支援として踏み込むなら、「なぜこんなことを言うのか/求めるのか?」という点について、やはり言葉になる前の背景を考える必要があるのだと思う。その一方で、「家政婦のようだ」と断じられる「見え方」もあり、このギャップはいかにして埋めることができるのだろうか。

会話と対話の違い
最近考えるのは、会話と対話の違いについてだ。会話というものは、明瞭な目的や求める結論があり、そのための手段としてなされるものである。対して対話というものは、目的や結論を求めて行うものではなく、人と人が相互に関わること、それ自体を目的として行われるものである。
私は福祉の現場における「良い支援者」あるいは、「良い支援」というものは、この「対話」を基盤として展開されるものではないだろうか?と最近考えている。

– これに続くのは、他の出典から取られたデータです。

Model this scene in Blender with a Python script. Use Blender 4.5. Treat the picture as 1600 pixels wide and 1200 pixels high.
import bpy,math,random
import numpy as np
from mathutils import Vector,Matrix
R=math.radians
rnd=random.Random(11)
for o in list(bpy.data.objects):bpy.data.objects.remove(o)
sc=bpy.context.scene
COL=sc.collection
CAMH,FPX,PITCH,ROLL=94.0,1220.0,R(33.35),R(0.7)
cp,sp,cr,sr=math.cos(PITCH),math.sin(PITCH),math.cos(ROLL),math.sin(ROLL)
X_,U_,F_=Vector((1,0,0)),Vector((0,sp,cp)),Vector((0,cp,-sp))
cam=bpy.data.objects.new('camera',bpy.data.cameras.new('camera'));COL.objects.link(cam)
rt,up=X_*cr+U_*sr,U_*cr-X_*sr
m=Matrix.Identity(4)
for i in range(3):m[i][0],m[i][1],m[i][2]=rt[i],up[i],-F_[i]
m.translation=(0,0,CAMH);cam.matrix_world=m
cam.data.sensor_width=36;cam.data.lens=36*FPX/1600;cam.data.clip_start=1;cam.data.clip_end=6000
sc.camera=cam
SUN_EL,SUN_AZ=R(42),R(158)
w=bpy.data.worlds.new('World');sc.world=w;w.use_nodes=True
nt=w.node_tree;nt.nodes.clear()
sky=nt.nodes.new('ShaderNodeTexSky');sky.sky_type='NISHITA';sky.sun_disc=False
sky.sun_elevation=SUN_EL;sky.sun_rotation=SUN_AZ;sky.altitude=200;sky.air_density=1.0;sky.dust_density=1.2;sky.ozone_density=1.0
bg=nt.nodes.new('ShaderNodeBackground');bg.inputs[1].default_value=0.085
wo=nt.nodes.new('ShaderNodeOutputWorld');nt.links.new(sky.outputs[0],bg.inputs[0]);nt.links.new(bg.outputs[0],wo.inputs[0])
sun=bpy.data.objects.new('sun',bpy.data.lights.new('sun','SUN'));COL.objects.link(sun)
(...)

良い支援者は対話をするのが上手いだろうし、良い支援はどこまで対話ができたかで決まりそうである。
だが、この対話というものはまどろっこしく、曖昧で展開されるためには、ゆったりとした余裕が必要である。これは特に支援者側にとって必要な要素であって、現実のリアルな現場ではとてもそんな余裕などない!というのが実情に近いと思う。特に介護現場など直接支援の現場ほど、こうした余裕は少ない。だが、支援を受ける側は肉体的精神的な接触の面積が大きいほど、「対話的関わり」を求めるニーズが潜在的に高いのも特徴であると私は思う。このギャップは双方にとって非常にしんどいものであり、支援者側からすると、「なぜこんな要求ばかりするのか」となるし、支援を受ける側からすると「なぜ分かってくれないのか」ということになる。
支援関係におけるなんとも言いようのない、閉塞性や怒りというものは、この「ゆとり」「隙」のなさにあるのだと思う。
この息苦しさを抱えたまま、支援関係が継続すること、あるいはそうした空間が続くことが何を意味するのか。そして、それが福祉の在り方として良い形であるのか、ということを私は今批判的に考えている。
だから私はたとえ「家政婦」と揶揄されても、「対話的関わり」は持ち続けておきたいと思っている。単なる甘やかしとも、正論で突き放すということとも異なる、「声なき声を聴く」ことを目指して。